SEOUL - South Korea's big
business community is ramping up its opposition to a
controversial revision of fair trade laws ahead of the
National Assembly's vote on it next month. The
Federation of Korean Industries (FKI), a lobby for South
Korean family-run conglomerates, known as chaebol, is
mobilizing all available means to oppose it.
The
federation and four other big business associations held
a meeting Wednesday to discuss how to have the bill
watered down, saying the legislation runs counter to
market principles.
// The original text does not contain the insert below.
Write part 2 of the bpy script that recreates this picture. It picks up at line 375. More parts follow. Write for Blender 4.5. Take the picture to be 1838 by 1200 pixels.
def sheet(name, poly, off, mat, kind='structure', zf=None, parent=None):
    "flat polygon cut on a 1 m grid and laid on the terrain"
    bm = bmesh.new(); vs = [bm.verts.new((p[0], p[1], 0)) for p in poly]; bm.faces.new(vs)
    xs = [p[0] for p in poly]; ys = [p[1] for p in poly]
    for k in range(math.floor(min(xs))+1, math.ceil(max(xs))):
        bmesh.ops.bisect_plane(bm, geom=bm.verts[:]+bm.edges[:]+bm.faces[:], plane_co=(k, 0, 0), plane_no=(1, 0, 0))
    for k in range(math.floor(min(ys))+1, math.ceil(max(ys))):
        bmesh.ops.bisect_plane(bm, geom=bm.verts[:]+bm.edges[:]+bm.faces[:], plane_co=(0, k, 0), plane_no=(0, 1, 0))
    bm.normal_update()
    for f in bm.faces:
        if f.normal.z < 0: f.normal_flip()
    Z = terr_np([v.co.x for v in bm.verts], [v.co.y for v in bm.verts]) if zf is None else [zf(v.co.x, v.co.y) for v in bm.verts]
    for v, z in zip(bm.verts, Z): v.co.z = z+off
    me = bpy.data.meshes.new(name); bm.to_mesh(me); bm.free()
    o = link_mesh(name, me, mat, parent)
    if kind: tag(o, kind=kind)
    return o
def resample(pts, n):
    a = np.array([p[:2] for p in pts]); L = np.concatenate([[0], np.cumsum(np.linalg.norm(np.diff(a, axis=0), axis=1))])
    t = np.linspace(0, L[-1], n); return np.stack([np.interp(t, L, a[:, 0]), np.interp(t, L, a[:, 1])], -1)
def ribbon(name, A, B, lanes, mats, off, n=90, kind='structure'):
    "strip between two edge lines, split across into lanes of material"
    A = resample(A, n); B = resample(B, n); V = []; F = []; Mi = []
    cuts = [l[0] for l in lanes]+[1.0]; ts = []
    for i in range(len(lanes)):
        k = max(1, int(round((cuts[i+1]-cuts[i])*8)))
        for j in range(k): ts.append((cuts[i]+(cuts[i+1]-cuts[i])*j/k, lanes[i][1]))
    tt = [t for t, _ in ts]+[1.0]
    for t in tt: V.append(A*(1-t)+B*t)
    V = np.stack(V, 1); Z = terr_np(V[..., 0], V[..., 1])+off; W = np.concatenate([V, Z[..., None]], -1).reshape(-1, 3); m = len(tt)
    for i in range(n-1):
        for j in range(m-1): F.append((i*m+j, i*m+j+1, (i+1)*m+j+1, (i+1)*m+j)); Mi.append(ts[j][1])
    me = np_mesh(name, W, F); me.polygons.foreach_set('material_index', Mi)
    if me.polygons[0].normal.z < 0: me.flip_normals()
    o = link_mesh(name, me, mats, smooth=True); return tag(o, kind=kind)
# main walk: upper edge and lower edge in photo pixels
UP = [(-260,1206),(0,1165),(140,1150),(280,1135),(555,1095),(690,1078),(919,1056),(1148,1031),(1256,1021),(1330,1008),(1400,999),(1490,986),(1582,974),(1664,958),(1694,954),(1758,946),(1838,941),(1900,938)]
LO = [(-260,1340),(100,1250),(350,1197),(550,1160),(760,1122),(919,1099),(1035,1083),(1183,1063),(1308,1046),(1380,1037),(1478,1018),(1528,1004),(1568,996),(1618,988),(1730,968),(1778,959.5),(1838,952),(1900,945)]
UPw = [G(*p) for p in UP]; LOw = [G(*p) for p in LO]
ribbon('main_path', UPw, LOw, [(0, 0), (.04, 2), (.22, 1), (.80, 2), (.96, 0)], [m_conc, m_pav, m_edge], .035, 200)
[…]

Under the revised bill, the Fair
Trade Commission (FTC) aims to maintain restrictions on
conglomerates' equity investments in affiliates, reduce
financial affiliates' voting rights and restore the
government's right to search and seizure in
investigations into suspected monopolistic practices by
conglomerates.
The month-long regular session of
the parliament has served as a lightning rod for debate
on the issue, pitting the pro-chaebol Grand National
Party (GNP) against the reform-minded ruling Uri Party.
The big business community and the GNP are calling for
the repeal of the rule limiting chaebol's equity
investments in sibling or non-affiliated companies,
claiming it inhibits corporate investment.
The
FKI recently recruited Lee Sang-mook, managing director
of Samsung Financial Research Center, and Professor An
Jae-wook of Kyung Hee University to lobby against the
revision at the final parliamentary hearing on the
matter next Monday. "It seems almost impossible to have
the equity investment ceiling abolished this year
because of the determination of the president's office,
but we believe that we can get some concessions in other
areas," said a business official on condition of
anonymity.
Subsidiaries of South Korea's
sprawling conglomerates are banned from making equity
investments in other companies if the investments are
greater than 25% of their net assets. Chaebol leaders
insist the restraint is a stumbling block to fresh
investments at a time when the country is in dire need
of corporate investment to boost the sagging economy.
Spending by the Samsung, LG and Hyundai Motor
groups and 12 other top South Korean conglomerates
accounts for 77% of the country's total corporate
investment, according to the FKI. Analysts attribute the
1997-98 economic crisis partly to cross-shareholding
practices by chaebol that allowed stronger affiliates to
prop up weaker ones.
"If we clearly explain the
government's sincere determination for market reform and
its policy direction, the revision bill will not meet
with much opposition in the parliament, except for over
a few controversial issues," a Fair Trade Commission
official said.
If the bill is passed without
amendment, the voting rights of chaebol's financial
affiliates will be restricted to 15% from April 2008.
Samsung and other conglomerates want to raise the limit
to 20% in the hope of relieving the burden of increasing
stakes through other affiliates.
Optimism,
however, is rising over the restoration of the FTC's
rights to search and seizure in probes into suspected
monopolistic practice by conglomerates. "If bank account
search and confiscation rights are restricted strictly,
there won't be much problem with the issue," the
business official said.
In an attempt to thwart
passage of the bill, the big business community is now
hectically lobbying individual lawmakers and holding
policy meetings with political parties.